Rows from a 3D scene dataset
• • • • • • •
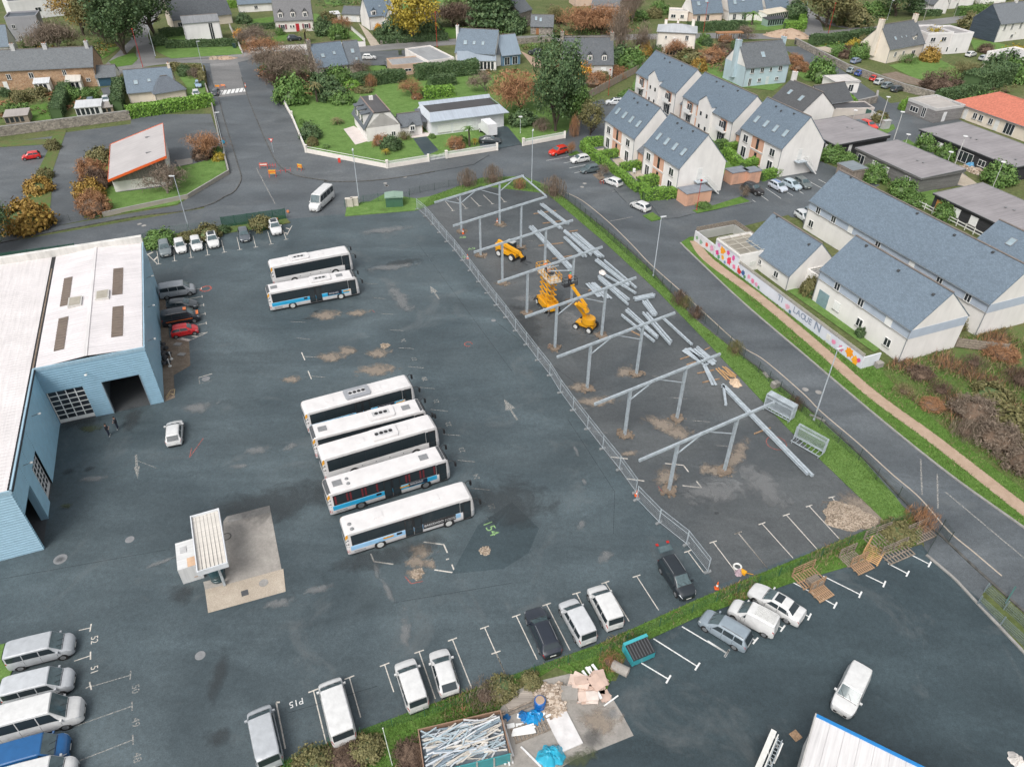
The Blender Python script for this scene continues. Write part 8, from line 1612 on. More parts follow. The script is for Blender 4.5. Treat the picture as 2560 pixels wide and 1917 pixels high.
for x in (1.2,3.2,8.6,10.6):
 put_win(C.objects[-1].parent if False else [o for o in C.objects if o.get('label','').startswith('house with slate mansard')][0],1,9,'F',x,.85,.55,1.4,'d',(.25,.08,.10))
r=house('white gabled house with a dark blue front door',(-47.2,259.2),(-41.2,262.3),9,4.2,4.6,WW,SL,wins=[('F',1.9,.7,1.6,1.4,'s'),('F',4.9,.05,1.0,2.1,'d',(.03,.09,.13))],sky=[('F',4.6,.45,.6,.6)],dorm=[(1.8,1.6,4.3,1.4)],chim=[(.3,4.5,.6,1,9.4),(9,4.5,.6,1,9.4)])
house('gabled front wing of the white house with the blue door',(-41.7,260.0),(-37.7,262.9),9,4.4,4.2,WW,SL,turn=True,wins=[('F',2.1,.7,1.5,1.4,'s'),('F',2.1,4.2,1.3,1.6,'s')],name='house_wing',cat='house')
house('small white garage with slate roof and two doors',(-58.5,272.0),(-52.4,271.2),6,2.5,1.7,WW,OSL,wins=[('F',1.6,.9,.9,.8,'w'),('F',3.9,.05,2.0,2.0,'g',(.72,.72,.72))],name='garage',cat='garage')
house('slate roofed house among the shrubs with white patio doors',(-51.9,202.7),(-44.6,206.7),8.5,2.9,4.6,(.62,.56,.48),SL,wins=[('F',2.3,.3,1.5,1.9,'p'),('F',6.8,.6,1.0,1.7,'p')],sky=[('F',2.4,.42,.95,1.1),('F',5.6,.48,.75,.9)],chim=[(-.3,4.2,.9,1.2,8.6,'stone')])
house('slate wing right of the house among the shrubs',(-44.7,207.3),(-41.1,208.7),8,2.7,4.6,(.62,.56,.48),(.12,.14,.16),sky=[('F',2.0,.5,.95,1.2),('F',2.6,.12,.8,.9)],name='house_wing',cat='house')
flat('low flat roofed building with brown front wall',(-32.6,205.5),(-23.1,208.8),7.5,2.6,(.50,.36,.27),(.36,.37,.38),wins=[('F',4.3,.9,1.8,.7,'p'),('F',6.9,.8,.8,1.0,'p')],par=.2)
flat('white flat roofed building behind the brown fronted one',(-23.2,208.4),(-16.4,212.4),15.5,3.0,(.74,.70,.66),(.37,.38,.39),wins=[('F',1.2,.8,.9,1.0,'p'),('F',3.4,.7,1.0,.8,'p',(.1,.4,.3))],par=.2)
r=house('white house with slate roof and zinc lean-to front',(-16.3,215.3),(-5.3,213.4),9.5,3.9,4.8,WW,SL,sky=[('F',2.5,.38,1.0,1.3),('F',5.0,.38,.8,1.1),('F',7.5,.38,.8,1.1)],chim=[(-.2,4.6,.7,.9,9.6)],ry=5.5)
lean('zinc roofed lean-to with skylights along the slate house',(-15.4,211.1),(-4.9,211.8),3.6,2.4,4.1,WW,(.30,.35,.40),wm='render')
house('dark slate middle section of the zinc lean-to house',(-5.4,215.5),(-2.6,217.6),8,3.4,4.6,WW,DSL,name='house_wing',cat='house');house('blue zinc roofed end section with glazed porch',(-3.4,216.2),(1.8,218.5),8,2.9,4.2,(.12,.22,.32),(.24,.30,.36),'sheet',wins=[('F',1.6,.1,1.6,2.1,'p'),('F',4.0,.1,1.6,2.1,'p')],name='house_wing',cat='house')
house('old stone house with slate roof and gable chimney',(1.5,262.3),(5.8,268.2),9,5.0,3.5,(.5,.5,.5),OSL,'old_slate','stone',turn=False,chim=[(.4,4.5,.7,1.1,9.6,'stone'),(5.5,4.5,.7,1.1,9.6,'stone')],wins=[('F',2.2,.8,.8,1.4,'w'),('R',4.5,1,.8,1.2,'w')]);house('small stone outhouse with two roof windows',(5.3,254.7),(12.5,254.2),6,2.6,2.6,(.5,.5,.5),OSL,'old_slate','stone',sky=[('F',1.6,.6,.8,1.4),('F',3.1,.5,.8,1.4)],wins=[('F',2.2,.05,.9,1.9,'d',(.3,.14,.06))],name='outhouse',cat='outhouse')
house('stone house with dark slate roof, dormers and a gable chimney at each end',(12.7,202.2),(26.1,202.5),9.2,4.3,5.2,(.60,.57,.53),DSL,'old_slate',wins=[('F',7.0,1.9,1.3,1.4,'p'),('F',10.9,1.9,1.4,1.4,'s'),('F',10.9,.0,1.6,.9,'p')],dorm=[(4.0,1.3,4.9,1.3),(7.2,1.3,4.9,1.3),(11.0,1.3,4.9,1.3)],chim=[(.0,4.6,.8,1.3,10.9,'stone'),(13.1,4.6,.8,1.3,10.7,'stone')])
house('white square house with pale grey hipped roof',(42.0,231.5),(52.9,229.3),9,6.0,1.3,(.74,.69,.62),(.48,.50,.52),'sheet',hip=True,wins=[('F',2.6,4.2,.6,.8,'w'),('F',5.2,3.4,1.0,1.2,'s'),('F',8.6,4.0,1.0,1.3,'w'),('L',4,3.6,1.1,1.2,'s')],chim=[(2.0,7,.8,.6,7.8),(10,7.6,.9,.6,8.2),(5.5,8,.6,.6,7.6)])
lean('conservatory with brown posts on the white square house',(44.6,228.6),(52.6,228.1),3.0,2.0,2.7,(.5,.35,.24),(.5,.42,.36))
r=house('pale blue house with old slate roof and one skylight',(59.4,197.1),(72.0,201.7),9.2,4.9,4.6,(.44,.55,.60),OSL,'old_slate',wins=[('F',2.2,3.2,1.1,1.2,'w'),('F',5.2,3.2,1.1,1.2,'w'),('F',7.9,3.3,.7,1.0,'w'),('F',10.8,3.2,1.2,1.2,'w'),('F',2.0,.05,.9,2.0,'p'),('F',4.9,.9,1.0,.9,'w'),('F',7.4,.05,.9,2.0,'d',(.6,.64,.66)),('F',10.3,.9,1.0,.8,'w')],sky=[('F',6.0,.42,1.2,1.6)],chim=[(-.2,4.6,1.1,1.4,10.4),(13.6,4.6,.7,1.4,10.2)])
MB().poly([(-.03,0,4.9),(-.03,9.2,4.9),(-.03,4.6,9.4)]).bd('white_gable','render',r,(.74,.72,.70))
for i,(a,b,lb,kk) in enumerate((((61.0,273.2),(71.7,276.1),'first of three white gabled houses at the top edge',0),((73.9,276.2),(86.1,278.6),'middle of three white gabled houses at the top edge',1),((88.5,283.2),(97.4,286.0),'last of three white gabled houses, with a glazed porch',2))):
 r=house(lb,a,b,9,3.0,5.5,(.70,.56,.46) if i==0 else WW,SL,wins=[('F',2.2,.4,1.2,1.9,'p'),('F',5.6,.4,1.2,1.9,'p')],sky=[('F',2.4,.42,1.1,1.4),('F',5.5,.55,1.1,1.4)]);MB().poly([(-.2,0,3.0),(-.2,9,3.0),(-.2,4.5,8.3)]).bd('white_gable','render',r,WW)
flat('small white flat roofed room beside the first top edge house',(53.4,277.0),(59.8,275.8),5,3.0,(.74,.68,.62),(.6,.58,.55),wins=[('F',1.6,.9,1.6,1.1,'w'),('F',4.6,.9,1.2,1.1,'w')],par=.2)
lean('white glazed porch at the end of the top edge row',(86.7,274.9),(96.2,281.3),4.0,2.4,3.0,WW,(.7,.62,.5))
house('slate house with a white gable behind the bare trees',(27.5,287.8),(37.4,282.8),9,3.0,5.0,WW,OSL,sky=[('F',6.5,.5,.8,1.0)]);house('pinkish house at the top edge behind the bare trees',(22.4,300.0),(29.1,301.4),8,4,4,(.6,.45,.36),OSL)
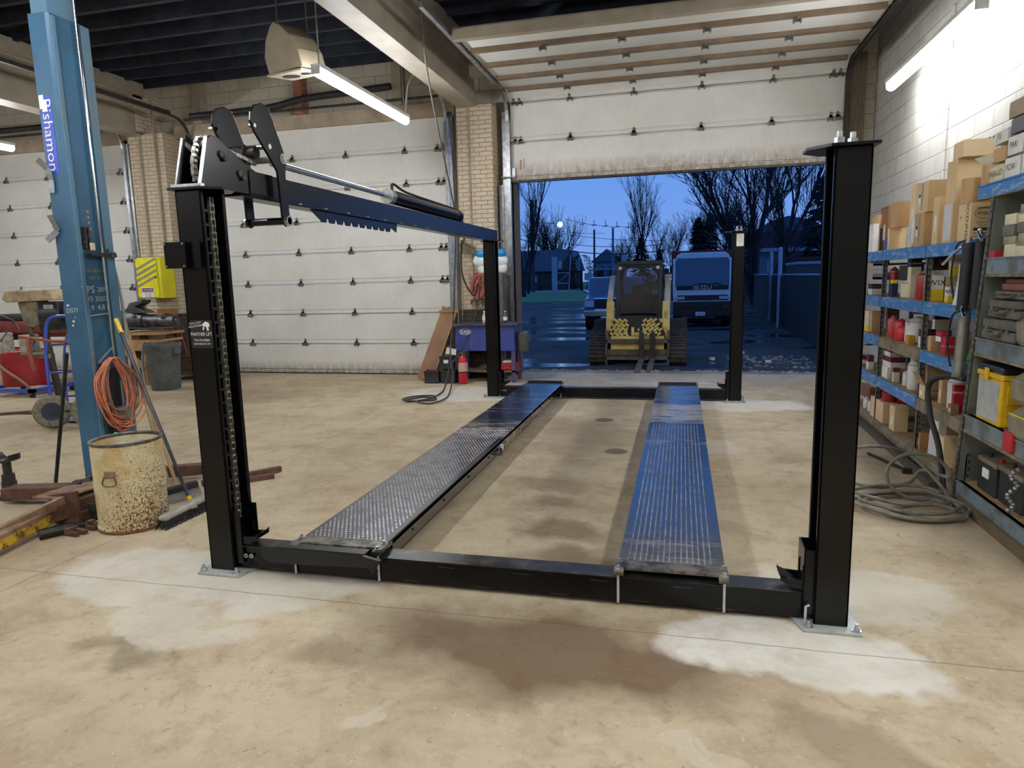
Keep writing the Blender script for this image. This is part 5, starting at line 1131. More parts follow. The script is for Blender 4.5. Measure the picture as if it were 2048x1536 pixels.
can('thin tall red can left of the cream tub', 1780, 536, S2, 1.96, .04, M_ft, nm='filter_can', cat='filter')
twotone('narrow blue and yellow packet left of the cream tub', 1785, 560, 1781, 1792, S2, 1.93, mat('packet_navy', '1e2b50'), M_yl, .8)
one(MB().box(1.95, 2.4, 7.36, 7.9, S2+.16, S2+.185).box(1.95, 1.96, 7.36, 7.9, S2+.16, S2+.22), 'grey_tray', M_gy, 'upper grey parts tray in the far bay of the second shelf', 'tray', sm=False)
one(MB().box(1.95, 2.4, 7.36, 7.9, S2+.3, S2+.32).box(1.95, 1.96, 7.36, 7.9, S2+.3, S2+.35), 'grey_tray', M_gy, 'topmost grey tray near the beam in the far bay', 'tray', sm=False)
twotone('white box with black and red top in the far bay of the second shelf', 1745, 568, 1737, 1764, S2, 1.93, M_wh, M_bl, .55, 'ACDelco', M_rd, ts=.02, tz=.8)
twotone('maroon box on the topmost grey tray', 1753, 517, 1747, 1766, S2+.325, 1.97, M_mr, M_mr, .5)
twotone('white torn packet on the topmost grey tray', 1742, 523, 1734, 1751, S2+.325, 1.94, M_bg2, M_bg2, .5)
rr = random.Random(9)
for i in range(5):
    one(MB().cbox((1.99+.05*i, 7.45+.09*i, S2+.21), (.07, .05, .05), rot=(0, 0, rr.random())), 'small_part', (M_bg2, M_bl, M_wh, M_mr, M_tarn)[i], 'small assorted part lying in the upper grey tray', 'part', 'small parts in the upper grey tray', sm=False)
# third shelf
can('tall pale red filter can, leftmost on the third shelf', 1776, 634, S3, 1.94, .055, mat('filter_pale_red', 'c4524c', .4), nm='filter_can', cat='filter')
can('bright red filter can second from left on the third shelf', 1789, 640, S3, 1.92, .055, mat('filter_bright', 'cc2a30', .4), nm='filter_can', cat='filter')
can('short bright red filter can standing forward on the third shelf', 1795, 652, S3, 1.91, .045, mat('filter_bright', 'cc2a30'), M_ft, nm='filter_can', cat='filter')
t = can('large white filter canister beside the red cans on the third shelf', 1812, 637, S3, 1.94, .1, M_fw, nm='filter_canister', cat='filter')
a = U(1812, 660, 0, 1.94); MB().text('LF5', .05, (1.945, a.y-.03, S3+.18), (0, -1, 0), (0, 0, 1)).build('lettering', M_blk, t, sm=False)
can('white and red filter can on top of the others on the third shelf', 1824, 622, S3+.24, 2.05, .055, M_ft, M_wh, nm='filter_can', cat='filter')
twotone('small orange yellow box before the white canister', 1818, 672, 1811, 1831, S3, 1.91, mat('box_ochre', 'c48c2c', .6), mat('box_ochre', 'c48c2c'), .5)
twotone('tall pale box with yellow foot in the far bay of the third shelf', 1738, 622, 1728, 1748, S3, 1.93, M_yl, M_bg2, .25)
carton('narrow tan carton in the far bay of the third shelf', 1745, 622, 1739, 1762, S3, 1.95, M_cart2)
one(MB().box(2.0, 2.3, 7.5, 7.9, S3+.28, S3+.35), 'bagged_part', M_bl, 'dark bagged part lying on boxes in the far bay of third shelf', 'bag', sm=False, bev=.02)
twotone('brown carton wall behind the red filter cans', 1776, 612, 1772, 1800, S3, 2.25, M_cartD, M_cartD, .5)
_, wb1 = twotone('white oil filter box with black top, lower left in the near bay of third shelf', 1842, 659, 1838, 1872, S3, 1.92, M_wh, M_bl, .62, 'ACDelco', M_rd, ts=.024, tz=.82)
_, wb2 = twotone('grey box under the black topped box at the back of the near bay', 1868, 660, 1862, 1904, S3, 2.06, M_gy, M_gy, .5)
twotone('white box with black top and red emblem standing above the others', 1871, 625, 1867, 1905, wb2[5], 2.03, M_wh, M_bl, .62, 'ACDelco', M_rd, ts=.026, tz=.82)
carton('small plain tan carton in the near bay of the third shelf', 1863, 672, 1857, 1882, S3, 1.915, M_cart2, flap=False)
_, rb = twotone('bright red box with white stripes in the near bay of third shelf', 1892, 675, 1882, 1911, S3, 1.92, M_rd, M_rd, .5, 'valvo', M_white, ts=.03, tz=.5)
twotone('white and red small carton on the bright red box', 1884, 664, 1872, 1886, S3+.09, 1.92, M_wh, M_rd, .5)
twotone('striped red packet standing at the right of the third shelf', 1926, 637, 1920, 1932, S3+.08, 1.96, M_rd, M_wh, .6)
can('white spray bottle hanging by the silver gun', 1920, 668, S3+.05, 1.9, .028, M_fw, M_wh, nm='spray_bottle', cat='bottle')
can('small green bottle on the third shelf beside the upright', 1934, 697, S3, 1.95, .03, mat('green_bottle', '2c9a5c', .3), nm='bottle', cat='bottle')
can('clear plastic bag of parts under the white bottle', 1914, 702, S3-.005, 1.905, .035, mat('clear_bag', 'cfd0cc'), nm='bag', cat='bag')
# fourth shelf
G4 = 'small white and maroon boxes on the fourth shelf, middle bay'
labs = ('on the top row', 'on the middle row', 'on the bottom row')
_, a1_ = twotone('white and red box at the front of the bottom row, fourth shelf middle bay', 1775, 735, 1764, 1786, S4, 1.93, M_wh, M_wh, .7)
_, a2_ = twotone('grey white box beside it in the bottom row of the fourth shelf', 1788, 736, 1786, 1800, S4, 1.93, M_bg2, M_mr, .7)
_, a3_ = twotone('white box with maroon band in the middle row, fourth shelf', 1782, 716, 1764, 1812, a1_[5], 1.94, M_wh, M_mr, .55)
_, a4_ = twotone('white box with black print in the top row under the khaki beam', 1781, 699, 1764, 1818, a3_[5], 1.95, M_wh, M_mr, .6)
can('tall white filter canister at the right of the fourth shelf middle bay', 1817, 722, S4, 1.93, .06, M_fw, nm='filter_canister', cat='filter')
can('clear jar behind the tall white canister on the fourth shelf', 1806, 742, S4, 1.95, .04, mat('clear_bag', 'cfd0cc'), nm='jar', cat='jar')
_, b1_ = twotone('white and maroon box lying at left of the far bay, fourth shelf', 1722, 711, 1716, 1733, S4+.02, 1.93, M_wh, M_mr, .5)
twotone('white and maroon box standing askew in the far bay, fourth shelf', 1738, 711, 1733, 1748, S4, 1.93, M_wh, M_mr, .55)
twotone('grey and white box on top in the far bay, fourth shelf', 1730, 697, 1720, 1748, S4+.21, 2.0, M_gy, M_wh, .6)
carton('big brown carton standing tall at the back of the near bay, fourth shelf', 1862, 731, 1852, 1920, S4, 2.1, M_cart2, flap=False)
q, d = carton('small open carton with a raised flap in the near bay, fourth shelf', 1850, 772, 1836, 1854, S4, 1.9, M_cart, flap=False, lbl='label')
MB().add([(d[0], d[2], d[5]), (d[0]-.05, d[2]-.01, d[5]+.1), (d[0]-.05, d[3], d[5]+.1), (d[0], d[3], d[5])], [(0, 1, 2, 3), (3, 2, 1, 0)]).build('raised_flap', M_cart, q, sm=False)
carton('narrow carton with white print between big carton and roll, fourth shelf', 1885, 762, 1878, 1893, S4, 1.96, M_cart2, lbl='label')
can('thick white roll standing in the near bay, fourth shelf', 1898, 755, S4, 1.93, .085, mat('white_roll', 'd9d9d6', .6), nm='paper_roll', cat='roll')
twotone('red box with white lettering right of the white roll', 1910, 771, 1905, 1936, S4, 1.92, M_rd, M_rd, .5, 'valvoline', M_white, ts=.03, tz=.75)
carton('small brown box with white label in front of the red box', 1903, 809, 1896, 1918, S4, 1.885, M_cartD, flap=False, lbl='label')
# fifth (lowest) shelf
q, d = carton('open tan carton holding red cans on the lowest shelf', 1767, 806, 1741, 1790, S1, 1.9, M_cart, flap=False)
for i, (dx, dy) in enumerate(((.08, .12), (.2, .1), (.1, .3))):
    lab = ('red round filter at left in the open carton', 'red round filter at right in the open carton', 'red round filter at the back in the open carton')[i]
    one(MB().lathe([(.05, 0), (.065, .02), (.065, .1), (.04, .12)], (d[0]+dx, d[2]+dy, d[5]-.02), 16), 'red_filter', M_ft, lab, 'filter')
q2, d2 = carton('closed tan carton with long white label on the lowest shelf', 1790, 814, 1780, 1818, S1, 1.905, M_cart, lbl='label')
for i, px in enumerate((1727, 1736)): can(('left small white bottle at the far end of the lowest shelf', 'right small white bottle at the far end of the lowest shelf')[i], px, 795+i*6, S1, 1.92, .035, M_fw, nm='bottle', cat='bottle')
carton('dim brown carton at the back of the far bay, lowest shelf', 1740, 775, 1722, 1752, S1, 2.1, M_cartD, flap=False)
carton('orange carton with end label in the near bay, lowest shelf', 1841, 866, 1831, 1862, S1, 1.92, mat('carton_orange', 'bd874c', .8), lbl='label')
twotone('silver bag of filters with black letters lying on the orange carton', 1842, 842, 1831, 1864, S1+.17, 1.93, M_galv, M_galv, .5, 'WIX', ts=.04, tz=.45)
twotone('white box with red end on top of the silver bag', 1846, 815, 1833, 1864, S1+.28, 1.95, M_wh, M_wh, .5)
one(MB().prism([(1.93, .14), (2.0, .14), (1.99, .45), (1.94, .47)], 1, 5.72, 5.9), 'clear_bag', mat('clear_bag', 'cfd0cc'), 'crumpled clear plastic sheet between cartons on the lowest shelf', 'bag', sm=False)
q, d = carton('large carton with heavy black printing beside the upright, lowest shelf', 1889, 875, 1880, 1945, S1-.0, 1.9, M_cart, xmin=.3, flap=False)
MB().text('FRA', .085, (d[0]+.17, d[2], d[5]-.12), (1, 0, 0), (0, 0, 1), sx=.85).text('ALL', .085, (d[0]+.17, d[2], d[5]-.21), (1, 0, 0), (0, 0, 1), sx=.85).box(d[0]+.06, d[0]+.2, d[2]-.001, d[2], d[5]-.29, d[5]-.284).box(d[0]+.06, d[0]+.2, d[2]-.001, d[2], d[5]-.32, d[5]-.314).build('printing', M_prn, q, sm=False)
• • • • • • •
Your task is to pick out every line with the string "behind" and copy it.

Complete answer
flat('white flat roofed building behind the brown fronted one',(-23.2,208.4),(-16.4,212.4),15.5,3.0,(.74,.70,.66),(.37,.38,.39),wins=[('F',1.2,.8,.9,1.0,'p'),('F',3.4,.7,1.0,.8,'p',(.1,.4,.3))],par=.2)
house('slate house with a white gable behind the bare trees',(27.5,287.8),(37.4,282.8),9,3.0,5.0,WW,OSL,sky=[('F',6.5,.5,.8,1.0)]);house('pinkish house at the top edge behind the bare trees',(22.4,300.0),(29.1,301.4),8,4,4,(.6,.45,.36),OSL)
twotone('brown carton wall behind the red filter cans', 1776, 612, 1772, 1800, S3, 2.25, M_cartD, M_cartD, .5)
can('clear jar behind the tall white canister on the fourth shelf', 1806, 742, S4, 1.95, .04, mat('clear_bag', 'cfd0cc'), nm='jar', cat='jar')